Scutari’s comments to reporters prior to Monday’s hearing indicate Beach’s decision to keep Kim waiting was a strategy, not an attempt to be fair to the masses. They thought he would eventually bail and return to D.C., which is where Scutari said Kim should have been on Monday.

“I think he should be in Washington overseeing what he’s supposed to be doing there instead of coming here and criticizing a bill that he hadn’t had an opportunity to read yet, and asking me to get up there first and asking me for special treatment in terms of the hearing. I doubt that he remains here,” Scutari said.

From left, Attorney General Matt Platkin, U.S. Sen. Andy Kim, and acting Comptroller Kevin Walsh speak against a bill that would limit the comptroller’s powers at the Trenton Statehouse on Dec. 1, 2025. (Photo by Anne-Marie Caruso/New Jersey Monitor)

Kim told me he had indeed read the bill and that he did not ask for special treatment, saying he arrived at the Statehouse 90 minutes before the hearing started to make sure he could get his name early on the speaker list (I can confirm some of that; I was behind him at security when he entered the building).

As for Beach’s hostility, Kim said he doesn’t know where it came from. He said he’s met Beach maybe once before, and cannot recall a single face-to-face conversation they’ve ever had.

Kim said what stuck out to him about Monday’s hearing was an interaction Beach had during Kim’s testimony with another person in the audience. This was after Beach said Kim had to stop speaking because of Beach’s made-up three-minute rule.

“I yielded my three minutes to Sen. Kim,” the audience member said.

“I don’t care about you,” Beach shot back.

Kim said he’s been thinking about Beach’s response for the last 24 hours.
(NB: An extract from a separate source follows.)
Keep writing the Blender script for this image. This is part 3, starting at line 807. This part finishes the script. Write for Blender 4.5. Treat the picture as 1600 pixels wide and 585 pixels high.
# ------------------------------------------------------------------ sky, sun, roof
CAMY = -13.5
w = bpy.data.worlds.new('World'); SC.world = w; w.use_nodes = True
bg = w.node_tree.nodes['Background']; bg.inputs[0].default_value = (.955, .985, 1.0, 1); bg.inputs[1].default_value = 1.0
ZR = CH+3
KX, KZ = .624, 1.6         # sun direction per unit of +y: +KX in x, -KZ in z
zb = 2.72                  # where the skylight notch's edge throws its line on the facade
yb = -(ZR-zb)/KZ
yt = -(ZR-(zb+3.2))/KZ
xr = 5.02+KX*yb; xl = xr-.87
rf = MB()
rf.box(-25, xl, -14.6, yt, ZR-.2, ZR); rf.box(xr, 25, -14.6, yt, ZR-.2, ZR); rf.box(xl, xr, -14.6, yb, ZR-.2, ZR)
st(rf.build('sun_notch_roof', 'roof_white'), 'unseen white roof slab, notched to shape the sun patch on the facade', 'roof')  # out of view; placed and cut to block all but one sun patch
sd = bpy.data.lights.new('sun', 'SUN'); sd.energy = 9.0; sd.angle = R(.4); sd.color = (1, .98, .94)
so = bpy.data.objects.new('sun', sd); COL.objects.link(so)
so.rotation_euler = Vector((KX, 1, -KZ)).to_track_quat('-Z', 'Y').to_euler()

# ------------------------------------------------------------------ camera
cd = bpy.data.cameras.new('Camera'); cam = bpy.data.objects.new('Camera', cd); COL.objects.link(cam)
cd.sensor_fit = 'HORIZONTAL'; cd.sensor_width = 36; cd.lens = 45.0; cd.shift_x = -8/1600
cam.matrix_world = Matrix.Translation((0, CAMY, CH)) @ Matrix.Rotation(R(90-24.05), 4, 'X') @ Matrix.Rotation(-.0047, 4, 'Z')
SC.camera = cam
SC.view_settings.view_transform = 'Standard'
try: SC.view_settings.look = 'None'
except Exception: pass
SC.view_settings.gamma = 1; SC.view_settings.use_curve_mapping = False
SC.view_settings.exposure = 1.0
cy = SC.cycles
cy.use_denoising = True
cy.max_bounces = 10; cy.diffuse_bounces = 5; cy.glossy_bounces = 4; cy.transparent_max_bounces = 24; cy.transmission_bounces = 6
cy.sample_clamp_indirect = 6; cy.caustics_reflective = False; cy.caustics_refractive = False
“That is just such a disgraceful thing to say to a fellow New Jerseyan, to people that we represent. I can never imagine, no matter how much someone would yell at me about Trump or anything else, I just cannot ever imagine the words coming out of my mouth,” he said. “It’s the opposite of what public service and being an elected official’s about.”

Kim is right that Beach’s behavior Monday represents the opposite of what being an elected official is all about. But sadly, it’s too often what being an elected official in Trenton is all about.